Jonas wiederum ist hin- und hergerissen. Er hat Schuldgefühle, weil sein Bruder ihm auf den Baum gefolgt ist und dabei umgekommen ist. Er ist verwirrt, weil die Schule und seine Eltern ihm unterschiedliche Botschaften geben. Und so ist „Jonas and the Fox“ sowohl eine Erzählung darüber, wie Jonas seine Schuldgefühle verarbeitet als auch wie er sich gegenüber der offiziellen Geschichtsmeinung verhält. Dabei wird im Verlauf der Geschichte deutlich, dass Jonas – anders als seine Eltern – gegenüber falschen Behauptungen nur schwerlich schweigen kann. An dieser Stelle setzt der stärkste Moment der Kurzgeschichte ein. Fox erkennt sich selbst in Jonas. Auch er hat, gegen die herrschende Meinung, die Ideen der Revolution unterstützt als dies noch gefährlich war. Anders als seine Verwandtschaft, der es leicht gelingt, sich den Verhältnissen anzupassen, fürchtet er, dass Jonas immer anecken wird. Angesichts der Brutalität der Revolutionäre gegenüber anderen Meinungen ist dies gefährlich. Und so gibt Fox am Ende seine Fluchtmöglichkeit auf, arrangiert sich mit dem Leben als Pensionär im Körper eines Kindes und überlässt Jonas sein Fluchtraumschiff. Das erscheint zwar letztlich etwas unrealistisch – Jonas ist immerhin beinahe noch ein Kind und fliegt nun alleine an einer Blockade vorbei in den Weltraum – ist aber ein bildlich extrem starkes und teilweise etwas überraschendes Ende.

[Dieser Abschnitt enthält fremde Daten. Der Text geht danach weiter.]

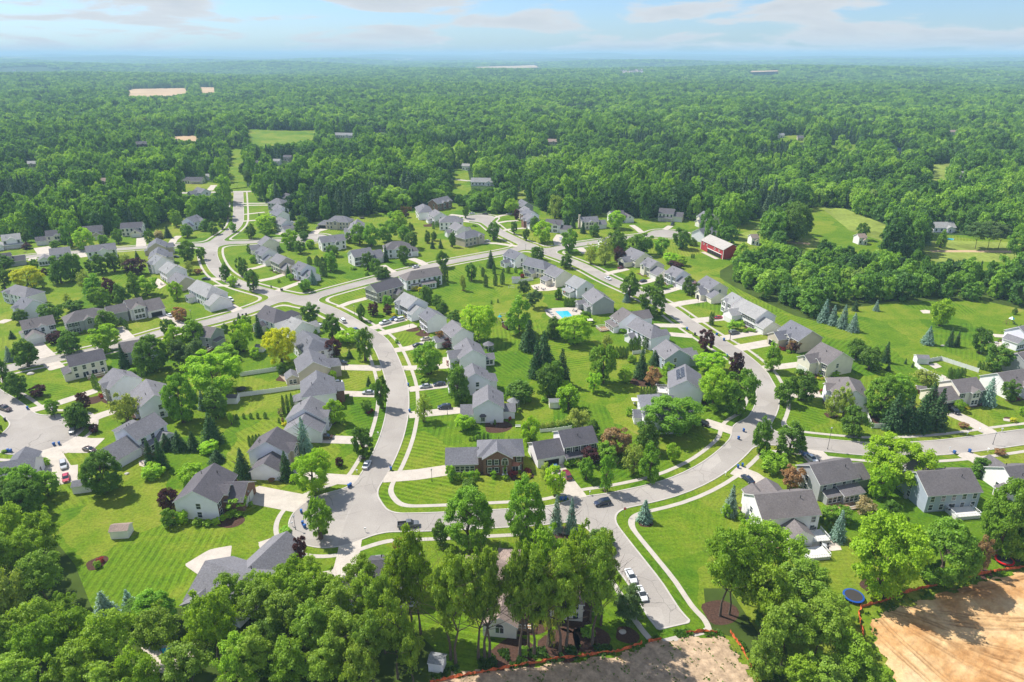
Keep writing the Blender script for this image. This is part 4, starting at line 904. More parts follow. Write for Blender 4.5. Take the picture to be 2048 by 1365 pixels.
(11,265,267,378,330,10,5.6,'white','rl','','n',[('N',-.6,3.6,.8,5.6,'y','wn')],'white house joined against the longer white one by two parked cars'),
(11,395,345,690,490,11,5.6,'white','rl','','n',[('N',-.95,6.5,5,4.2,'y','gn'),('B',-1,6,9,3.1,'x','gn')],'very long white house with a row of black-shuttered windows'),
(11,970,602,1235,738,12,5.6,'tan','rg','','n',[('N',-.98,7,5.0,4.4,'y','Gn'),('N',.1,3.2,.8,5.4,'y','wn')],'taupe house with a colourful shrub bed and a two-car garage'),
(11,1335,868,1603,998,13,5.6,'cream','rb','','n',[('N',-.98,6.5,4.5,5.2,'y','gnu'),('N',.2,3.0,.8,5.4,'y','wn')],'cream house with stone-ringed flower beds on the outer bend'),
(19,540,58,600,166,11.5,5.4,'bluewhite','rb','A','n',[('N',-.2,5,1.5,5.0,'y')],'white house behind two birches at the outer bend'),
(20,765,82,968,57,9,5.6,'cream','rb','','n',[('N',.3,3.4,1.0,5.6,'y','wndn'),('A',-.6,8,9,3.6,'x','Gn')],'cream house with a white gabled entry and a black car before it'),
(20,1130,28,1400,-15,12,4.2,'white','rb','','n',[('N',.0,3,1.2,4.6,'y','wn'),('N',.7,3,1.2,4.6,'y','wn')],'white house with pointed dormers, near the right edge'),
(12,1290,425,1440,390,11,5.4,'grey','rb','','f',[],'grey gabled house cut by the right edge behind the dormered one'),
(12,1300,215,1430,185,10,5.6,'bluewhite','rg','','f',[('A',-1,5,6,3.6,'y','wn')],'pale blue house at the right edge with a furnished terrace'),
(23,785,202,1102,145,10,5.6,'grey','rb','','f',[('N',.85,6.6,3.4,2.9,'s','wn'),('N',-.75,5.0,2.4,2.6,'s','wn'),('B',.5,5.5,8,3.4,'x')],'taupe house with a glazed rear sun room and a hot tub deck'),
(23,345,437,808,398,11,5.8,'white','rb','','f',[('N',.1,6.2,5,3.2,'y','rn'),('F',-.7,5,3.5,4.6,'y'),('F',.1,7,4,5.0,'y')],'big cream house with a gabled garden room and white terraces'),
(24,490,257,920,224,11.5,5.6,'blue','rb','','f',[('F',-.3,6,3,5.4,'y')],'blue-grey house with a small white railed deck behind it'),
(24,1180,217,1420,190,11,4.4,'white','rb','','f',[('F',-.5,6,3,4.2,'y'),('A',-3,3,3,2.6,'s','p')],'white gabled house near the right edge behind a huge maple'),
(25,300,300,850,345,12,5.2,'cream','rt','AB','f',[('N',-.35,7.2,6.5,3.4,'y','rn'),('F',-.3,7,4,4.8,'y','h')],'cream house with a tan roof behind the tall foreground trees'),
(26,357,247,790,382,15,3.0,'white','rg','','f',[('F',.45,9,9.5,3.0,'y','wf'),('N',-.9,6,1.5,3.0,'y')],'low white house with a huge grey roof behind the foreground trees'),
('J',830,505,1200,480,12,5.0,'bluewhite','rd','','f',[('A',-2,6,8,3,'x','ga')],'white house almost hidden behind the bright green foreground canopy'),
(9,230,108,382,160,9.5,5.6,'bluewhite','rg','','f',[('N',-.2,4.2,4,3.0,'y','wn')],'white house with a small gabled rear room, first of the inner outer-street row'),
(9,455,207,640,250,10,5.6,'cream','rg','B','f',[('N',-.2,5,3.5,2.8,'y','wn')],'cream house with a rear sun room beside the white shed'),
(9,740,302,895,370,10.5,5.6,'cream','rg','','f',[('N',-.5,6,3.2,3.0,'s','wn')],'cream house with a curved terrace full of garden tables'),
(9,1010,425,1160,495,10.5,5.6,'bluewhite','rl','','f',[('N',-.3,7,3.0,3.0,'s','wn')],'white house with a pale roof and red parasol terrace'),
(9,1240,572,1372,682,11,5.6,'grey','rg','','f',[('N',-.8,4,4.0,3.0,'y','wn'),('N',.2,6,1.6,2.8,'s')],'grey-green house beside the swimming pool'),
(9,1590,810,1705,885,12,4.8,'bluewhite','rb','','f',[('F',-.2,8,5.0,5.0,'y'),('N',-.2,8,2.5,2.7,'s','wn')],'white house with a brown roof and octagonal wooden deck'),
(10,440,1050,640,1150,10,5.6,'bluewhite','rg','B','f',[('N',-.6,4.5,3.0,2.8,'y'),('F',.4,6,3,3.4,'y')],'white hip-roofed house with tall clipped evergreens behind it'),
(18,600,155,705,238,11,5.2,'blue','rg','','f',[('F',-.6,5,4,4.0,'y'),('F',.5,6,4.5,3.4,'y','gf')],'pale blue house behind three dark firs'),
(18,752,350,765,482,11.5,5.6,'bluewhite','rg','','f',[('F',.1,5,1.5,5.2,'y')],'white house with solar panels on its roof'),
(18,546,585,566,640,12,5.4,'bluewhite','rg','AB','f',[('N',0,5,2.5,2.8,'y','wn'),('F',.2,6,5,3.6,'y','kgf')],'white house almost hidden by the big lime tree in front','brick'),
(3,520,905,800,935,9,5.4,'grey','rb','','f',[('B',-1,2,5,3,'s')],'grey house wrapped in trees on the lower cross street'),
]
for h in HD:
    facade = h[13] if len(h) > 13 else None
    house(*h[:13], facade)
SMALL = [(690,275,40,'white','rl','long white farmhouse on the far clearing'),(760,263,26,'tan','rd','small dark-roofed house at the right of the far clearing'),(720,248,34,'brown','rd','low brown house in trees above the far clearing'),
 (514,333,18,'grey','rd','grey house in the trees right of the far grass strip'),(577,322,16,'tan','rd','small house half sunk in trees above the long wood'),(555,330,14,'white','rl','small pale house beside the two dark roofs in the woods'),
 (283,293,30,'brown','rd','brown barn among the left woods by a bare field'),(65,333,22,'tan','rl','tan roof peeping from the far left woods'),(205,369,28,'tan','rt','low tan-roofed house deep in the left woods'),
 (933,340,16,'bluewhite','rl','pale house on the small clearing above the centre street'),(968,370,50,'white','rl','white farmhouse across from the far centre cul-de-sac'),(1103,288,26,'tan','rt','brown-roofed house alone in the middle woods'),
 (1797,308,20,'grey','solar','house with a solar roof in the right woods'),(1925,356,14,'white','rl','small white house in the right-hand clearing'),(1880,462,44,'bluewhite','rl','pale low house with a pool in its yard at the far right'),
 (1560,276,14,'white','rl','tiny white house by the right-hand far lawn'),(1604,282,20,'tan','rd','tan house near the far right lawn'),(1718,487,16,'white','rt','small white outbuilding by the meadow path'),(1905,270,18,'white','rt','pale shed-like house by the distant gravel road'),(1505,488,14,'white','rt','small pale outbuilding behind the red barn woods')]
MT_r = {'solar': 'solar'}
for px, py, w, wl_, rf_, lb in SMALL:
    x, y = gp(px, py); s = ppm(x, y); Lw = w/s; D = min(10, max(6, Lw*0.6)); root = empty('house', (x, y, 0), rh.uniform(-.25, .25))
    a, b = MB(), MB(); gable_block(a, b, 0, 0, Lw, D, 3.4 if w > 20 else 4.6, 'x', (0,0)); gable_block(a, b, Lw*.2, -D/2-.8, D*.45, 1.6, 3.2, 'y', (0,0), rx=(0, 2.0))
    ob('wall', a.mesh('wall', [MT[wl_]]), root); ob('roof', b.mesh('roof', [MT[rf_], MT['trim']]), root)
    k = max(2, int(Lw/3.2))
    for i in range(k):
        xx = (i-(k-1)/2)*Lw/k
        if abs(xx-Lw*.2) > D*.3: ob('window', WFAR, root, (xx, -D/2, 1.7), 0)
    ob('front_door', DM, root, (Lw*.2, -D/2-1.6, 0)); tag(root, lb, 'house')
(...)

„Jonas and the Fox“ verlagert das Revolutionsmotiv damit erfolgreich auf eine Kolonie der Zukunft. Dadurch wird die Brutalität nicht nur der revolutionären Exekutionen, sondern auch der Schulpropaganda eindrucksvoll inszeniert. In Verbindung mit der Trauer Jonas um seinen Bruder und der Verwirrung, der er sich ausgesetzt wird, ist es nicht nur eine spannende, sondern aus den Augen eines Kindes auch eindringlich-nachdenkliche Erzählung über eine Revolution, die am Ende genau die Idealisten frisst, dank derer sie erst möglich wurde.

Die Kurzgeschichte „Jonas and the Fox“ von Rich Larson ist 2016 im „Clarkesworld“ – Magazin erschienen. Sie ist außerdem ein Beitrag in der Anthologie „The Year’s Best Science Fiction (34. Annual Collection)“, herausgegeben von Gardener Dozois.